[Start Data section]

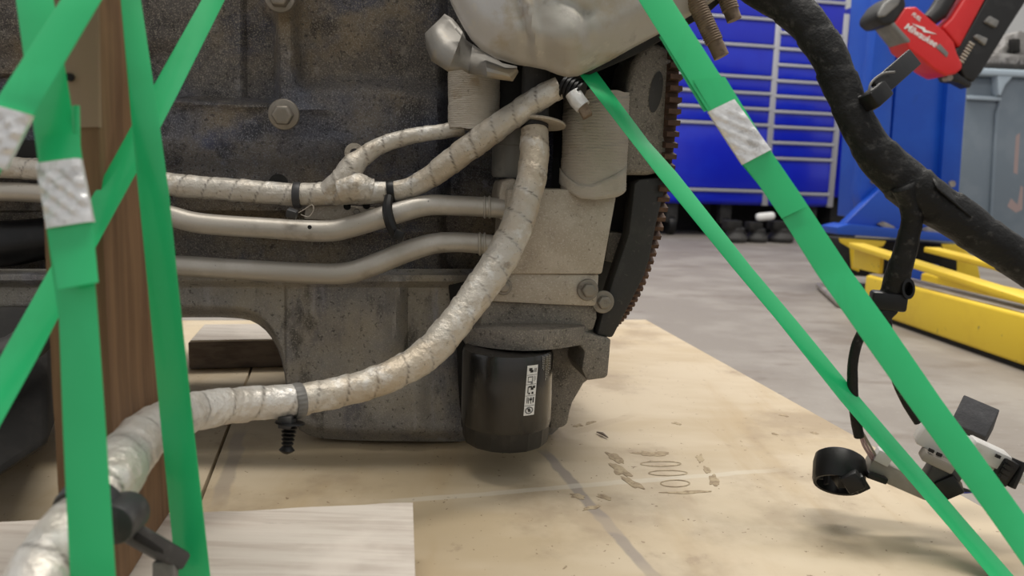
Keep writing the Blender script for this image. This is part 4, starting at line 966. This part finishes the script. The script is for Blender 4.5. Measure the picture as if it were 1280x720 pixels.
# blue locker beside it
lk = thing('locker', K.at(K.uz(1080, 100)[0], 0, -.2), 'plain royal blue locker with a silver handle beside the drawers', 'locker')
ul0, ul1 = uB1 + .035, K.uz(1101, 60)[0]; zl = K.uz(1060, 247)[1]
obj('locker_body', kbox(ul0, ul1, zl, 1.6, .0, -.5), M['blue'], lk, bevel=.005)
obj('locker_plinth', kbox(ul0 + .02, ul1 - .02, .002, zl, -.06, -.46), M['darkhole'], lk)
ld_ = obj('locker_door', kbox(ul0 + .01, ul1 - .008, zl + .02, 1.58, .014, .0), M['blue'], lk, bevel=.003)
hu, hz = K.uz(1088, 82); obj('door_handle', kbox(hu - .012, hu + .012, hz - .07, hz + .07, .035, .014), M['trim'], ld_, bevel=.005)
hu, hz = K.uz(1079, 80); c = K.at(hu, hz, .02); obj('door_lock', MB().cyl(c, c + K.m * .012, .018, 16), M['trim'], ld_)
hu, hz = K.uz(1087, 1); obj('paper_label', kbox(hu - .07, hu + .06, hz - .03, hz + .06, .0155, .014), M['white'], ld_, label='blank white paper label')

# ================================================================== LIFT COLUMN WITH YELLOW LEGS
C2 = Plane(YAW, 2.45)
lc = thing('lift_column', C2.at(1.2, 0, -.1), 'bright blue steel lift column standing on yellow legs', 'lift')
def cq(name, pts, o0, o1, m, parent=None, bevel=.003, **k): return obj(name, MB().pprism(C2, pts, o0, o1), M[m], parent or lc, bevel=bevel, **k)
cq('column_back', [(1100, -90), (1222, -90), (1196, 284), (1075, 272)], -.02, -.16, 'bluecol')
cq('column_flange', [(1108, -90), (1131, -90), (1108, 232), (1078, 262), (1074, 240)], .02, -.03, 'bluecol')
cq('column_panel', [(1137, -90), (1193, -90), (1172, 255), (1108, 255)], .0, -.03, 'bluecol')
cq('column_flange', [(1199, -90), (1224, -90), (1197, 258), (1174, 258)], .02, -.03, 'bluecol')
cq('column_gusset', [(1103, 234), (1176, 240), (1200, 288), (1200, 299), (1050, 286)], .06, .02, 'bluecol')
bp = cq('base_plate', [(1046, 284), (1062, 280), (1204, 294), (1206, 303), (1048, 293)], .10, .0, 'bluecol')
cq('gap_shade_box', [(1062, 300), (1204, 306), (1204, 352), (1066, 345)], .0, -.2, 'darkhole')  # black box added to fill the shaded gap under the base plate
for pts in ([(1098, 281), (1105, 278), (1118, 284), (1122, 290), (1112, 291)], [(1152, 288), (1170, 281), (1182, 285), (1186, 293), (1160, 293)]):
    cq('anchor_plate', [(x, y - 1) for x, y in pts], .075, .062, 'worn', bevel=.001)
for x, y in ((1189, 230), (1090, 227)):
    c = C2(x, y, .022); obj('column_bolt', MB().cyl(c - C2.m * .008, c + C2.m * .006, .012 if x > 1100 else .006, 14), M['worn'], lc)
# yellow legs: floor beam, sloping flange, end webs
A, B = Zp(1114, 400, .012), Zp(1292, 462, .012)
bdv = (B - A); bdv.z = 0; bdv.normalize(); side = Vector((-bdv.y, bdv.x, 0))
if side.x < 0: side = -side
A0 = A - bdv * .34; B0 = B + bdv * .5
def beam(a, b, off, wdt, z0, z1, z0b=None, z1b=None):
    z0b = z0 if z0b is None else z0b; z1b = z1 if z1b is None else z1b
    a, b = a + side * off, b + side * off
    V = lambda p, s, z: Vector((p.x, p.y, z)) + side * s
    return MB().hexa([V(a, 0, z0), V(b, 0, z0b), V(b, 0, z1b), V(a, 0, z1)], [V(a, wdt, z0), V(b, wdt, z0b), V(b, wdt, z1b), V(a, wdt, z1)])
A1 = A - bdv * .16
leg = obj('yellow_leg', beam(A1, B0, 0, .10, .012, .115), M['yellow'], lc, bevel=.008, seg=3)
obj('leg_top_plate', beam(A1, B0, .012, .08, .1155, .118), M['worn'], leg, label='scuffed bare steel strip on top')
obj('leg_shade_strip', beam(A1 + bdv * .02, B0, .01, .08, .001, .012), M['darkhole'], leg)  # dark strip standing in for the shadow gap beneath the leg
obj('sloping_flange', beam(A0 + bdv * .0, B0 - bdv * .45, .03, .05, .178, .194, .120, .134), M['yellow'], leg, bevel=.003)
obj('leg_web', beam(A0, A0 + bdv * .16, .05, .012, .116, .18, .116, .165), M['yellow'], leg, bevel=.002)
obj('end_web', MB().prism([C2(x, y, .09) for x, y in ((1048, 297), (1108, 301), (1104, 308), (1078, 312), (1074, 340), (1064, 336), (1062, 310), (1050, 303))], [C2(x, y, .06) for x, y in ((1048, 297), (1108, 301), (1104, 308), (1078, 312), (1074, 340), (1064, 336), (1062, 310), (1050, 303))]), M['yellow'], leg, bevel=.003)
leg2 = obj('yellow_leg', beam(A0 - bdv * .05, B0, .30, .08, .012, .1), M['yellow'], lc, bevel=.008, seg=3)
obj('sloping_flange', beam(A0 + bdv * .02, B0 - bdv * .3, .26, .05, .172, .188, .118, .132), M['yellow'], leg2, bevel=.003)
obj('end_web', MB().prism([C2(x, y, .1) for x, y in ((1176, 305), (1202, 305), (1222, 330), (1226, 352), (1196, 346), (1196, 318), (1180, 312))], [C2(x, y, .07) for x, y in ((1176, 305), (1202, 305), (1222, 330), (1226, 352), (1196, 346), (1196, 318), (1180, 312))]), M['yellow'], leg2, bevel=.003)
obj('cross_tie', MB().box(C2.at(C2.uz(1140, 340)[0], .06, .03), (C2.a, C2.m, up), (.07, .02, .04)), M['bluecol'], lc, bevel=.004)
rd_ = [Zp(1024, 357, .012), Zp(1050, 380, .012)]
tag(obj('steel_rod', MB().cyl(rd_[0], rd_[1], .011, 12), M['worn'], base=True, bevel=.002), 'short steel rod lying on the concrete beside the yellow leg', 'rod')

# ================================================================== RED NAILER
Q = Plane(R(4), 2.12)
na = thing('cordless_nailer', Q(1170, 60), 'red and black cordless nailer hanging nose down before the blue column', 'power tool')
def nq(name, pts, o0, o1, m, bevel=.006, seg=3, parent=None, **k): return obj(name, MB().pprism(Q, pts, o0, o1), M[m], parent or na, bevel=bevel, seg=seg, **k)
nq('nailer_body', [(1131, 9), (1146, 8), (1166, 26), (1181, 38), (1193, 52), (1197, 66), (1204, 80), (1203, 86), (1196, 92), (1183, 95), (1168, 87), (1152, 73), (1136, 61), (1132, 52), (1116, 32)], .045, -.045, 'red', .012)
nq('body_grip', [(1112, 28), (1118, 26), (1140, 50), (1137, 56), (1131, 52)], .046, -.04, 'toolgrey', .006)
ec = nq('end_cap', [(1095, 24), (1096, 16), (1106, 2), (1120, -8), (1131, -6), (1134, 7), (1118, 30), (1104, 32)], .048, -.048, 'toolblack', .010)
nq('cap_face', [(1098, 17), (1107, 3), (1121, -6), (1127, -3), (1124, 6), (1108, 20), (1099, 22)], .053, .04, 'toolgrey', .005, parent=ec)
hp = [Q(1160, 26, 0), Q(1172, 16, 0), Q(1184, -4, 0), Q(1200, -40, 0), Q(1216, -75, 0)]
obj('handle', MB().tube(hp, [.02, .026, .026, .026, .03], 18), M['toolblack'], na, angle=60)
nq('magazine_rail', [(1178, 34), (1190, 22), (1213, -14), (1242, -60), (1262, -60), (1232, 0), (1200, 60), (1193, 52)], .026, -.026, 'red', .008)
mg = nq('magazine', [(1193, 65), (1206, 47), (1228, 8), (1262, -60), (1320, -60), (1284, 0), (1262, 34), (1228, 90), (1217, 103), (1206, 98)], .02, -.03, 'toolblack', .006)
nq('magazine_latch', [(1231, 27), (1238, 19), (1250, 26), (1246, 35)], .028, .015, 'toolgrey', .004, parent=mg)
nq('magazine_latch', [(1218, 46), (1222, 42), (1236, 48), (1232, 57)], .028, .015, 'toolgrey', .004, parent=mg)
for k in range(7):
    t = k / 6; x, y = 1201 + 13 * t, 76 - 22 * t
    obj('nail_strip', obox(Q(x - 2.6, y - 1.6, .0225), Q(x + 3.4, y + 2.4, .0225), .006, .0045), M['sleeve'], mg, bevel=.0008)
nq('nailer_nose', [(1182, 93), (1196, 90), (1206, 97), (1216, 104), (1213, 110), (1200, 103), (1186, 101)], .022, -.022, 'toolblack', .004)
c = Q(1187, 97, .024); obj('nose_tip', MB().cyl(c - Q.m * .002, c + Q.m * .02, .009, 14), M['worn'], na)
nq('belt_window', [(1170, 59), (1175, 54), (1186, 66), (1184, 72)], .0475, .04, 'toolgrey', .002, 2)
nq('battery_base', [(1196, -75), (1275, -52), (1292, -92), (1214, -116)], .045, -.045, 'toolblack', .008)
nq('hang_hook', [(1225, -90), (1232, -90), (1232, -140), (1225, -140)], -.03, -.3, 'worn', .002, 1, label='steel hook fixed to the column')
def lettering(txt, parent, o, ang_pts, size, mname, shear=.2):
    cu = bpy.data.curves.new('lettering', 'FONT'); cu.body = txt; cu.size = size; cu.extrude = .0004; cu.shear = shear; cu.align_x = 'CENTER'; cu.align_y = 'CENTER'; cu.offset = size * .018
    tmp = bpy.data.objects.new('tmp_text', cu); COL.objects.link(tmp)
    dg = bpy.context.evaluated_depsgraph_get(); me = bpy.data.meshes.new_from_object(tmp.evaluated_get(dg)); bpy.data.objects.remove(tmp)
    a, b = Q(*ang_pts[0], o), Q(*ang_pts[1], o); x = (b - a).normalized(); z = -Q.m; y = z.cross(x)
    mx = Matrix((x, y, z)).transposed().to_4x4(); mx.translation = a.lerp(b, .5); me.transform(mx)
    me.transform(Matrix.Translation(-Vector(parent['_w']))); me.materials.clear(); me.materials.append(M[mname])
    ob = bpy.data.objects.new('lettering', me); COL.objects.link(ob); ob.parent = parent; return ob
t_ = lettering('Milwaukee', na, .0462, ((1133, 33), (1169, 55)), .0245, 'white_print'); t_['label'] = 'white maker lettering'
t_ = lettering('FUEL', na, .0462, ((1139, 16), (1152, 26)), .014, 'white_print'); t_['label'] = 'small white lettering'
# the white lightning bolt over the name
obj('lightning_mark', MB().prism([Q(x, y, .0466) for x, y in ((1139, 29), (1156, 34.5), (1157, 37.5), (1172, 43), (1154, 40), (1153, 37))], [Q(x, y, .0455) for x, y in ((1139, 29), (1156, 34.5), (1157, 37.5), (1172, 43), (1154, 40), (1153, 37))]), M['white_print'], na)

# ================================================================== GREY BIN AND MACHINE
G = Plane(YAW, 3.4)
bn = thing('waste_bin', G.at(2.2, 0, -.2), 'tall blue grey plastic bin with a pale rim at the right edge', 'bin')
def gq(name, pts, o0, o1, m, parent=None, bevel=.008, **k): return obj(name, MB().pprism(G, pts, o0, o1), M[m], parent or bn, bevel=bevel, seg=3, **k)
zb = G.uz(1240, 338)
gq('bin_body', [(1209, 96), (1420, 104), (1400, 352), (1190, 337)], .0, -.5, 'bin')
rim = gq('bin_rim', [(1211, 84), (1425, 94), (1425, 103), (1211, 93)], .05, -.54, 'binrim')
for x in (1253, 1330): gq('rim_rib', [(x - 6, 92), (x + 16, 93), (x + 4, 106), (x - 2, 120), (x - 4, 118)], .045, .0, 'binrim', rim, .004)
gq('rim_band', [(1211, 119), (1252, 121), (1252, 126), (1211, 124)], .02, .0, 'binrim', rim, .004)
gq('bin_step', [(1252, 96), (1420, 104), (1404, 345), (1236, 330), (1246, 142), (1250, 128)], .02, .0, 'bin', None, .01)
gq('bin_mark', [(1259, 258), (1264, 248), (1272, 256), (1276, 232), (1279, 234), (1278, 262), (1270, 266)], .0206, .02, 'orange', None, 0)
gq('bin_mark', [(1270, 170), (1275, 166), (1272, 218), (1267, 216)], .0206, .02, 'orange', None, 0)
gq('bin_lid', [(1213, 77), (1425, 86), (1425, 94), (1211, 84)], .03, -.5, 'darkplate', None, .006)
mc = thing('shop_machine', G(1262, 78, -.2), 'grey and black bench machine standing on the bin lid', 'machine')
def gm(name, pts, o0, o1, m): return obj(name, MB().pprism(G, pts, o0, o1), M[m], mc, bevel=.006, seg=2)
gm('machine_base', [(1236, 79), (1300, 82), (1300, 70), (1250, 66), (1238, 70)], -.05, -.3, 'machine')
gm('machine_head', [(1246, 66), (1300, 70), (1300, 46), (1276, 38), (1262, 44), (1258, 56)], -.08, -.28, 'machine')
gm('machine_motor', [(1266, 66), (1276, 66), (1276, 48), (1266, 48)], -.05, -.08, 'darkhole')

for o in list(bpy.data.objects):
    if '_w' in o: del o['_w']
for m in bpy.data.materials:
    if 'last' in m: del m['last']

[End Data section]

Exercise directions
Omitting all pictures, restate exactly the lines of the material from its start through the line that contains "hu, hz = K.uz(1087, 1);".

Correct result
Keep writing the Blender script for this image. This is part 4, starting at line 966. This part finishes the script. The script is for Blender 4.5. Measure the picture as if it were 1280x720 pixels.
# blue locker beside it
lk = thing('locker', K.at(K.uz(1080, 100)[0], 0, -.2), 'plain royal blue locker with a silver handle beside the drawers', 'locker')
ul0, ul1 = uB1 + .035, K.uz(1101, 60)[0]; zl = K.uz(1060, 247)[1]
obj('locker_body', kbox(ul0, ul1, zl, 1.6, .0, -.5), M['blue'], lk, bevel=.005)
obj('locker_plinth', kbox(ul0 + .02, ul1 - .02, .002, zl, -.06, -.46), M['darkhole'], lk)
ld_ = obj('locker_door', kbox(ul0 + .01, ul1 - .008, zl + .02, 1.58, .014, .0), M['blue'], lk, bevel=.003)
hu, hz = K.uz(1088, 82); obj('door_handle', kbox(hu - .012, hu + .012, hz - .07, hz + .07, .035, .014), M['trim'], ld_, bevel=.005)
hu, hz = K.uz(1079, 80); c = K.at(hu, hz, .02); obj('door_lock', MB().cyl(c, c + K.m * .012, .018, 16), M['trim'], ld_)
hu, hz = K.uz(1087, 1); obj('paper_label', kbox(hu - .07, hu + .06, hz - .03, hz + .06, .0155, .014), M['white'], ld_, label='blank white paper label')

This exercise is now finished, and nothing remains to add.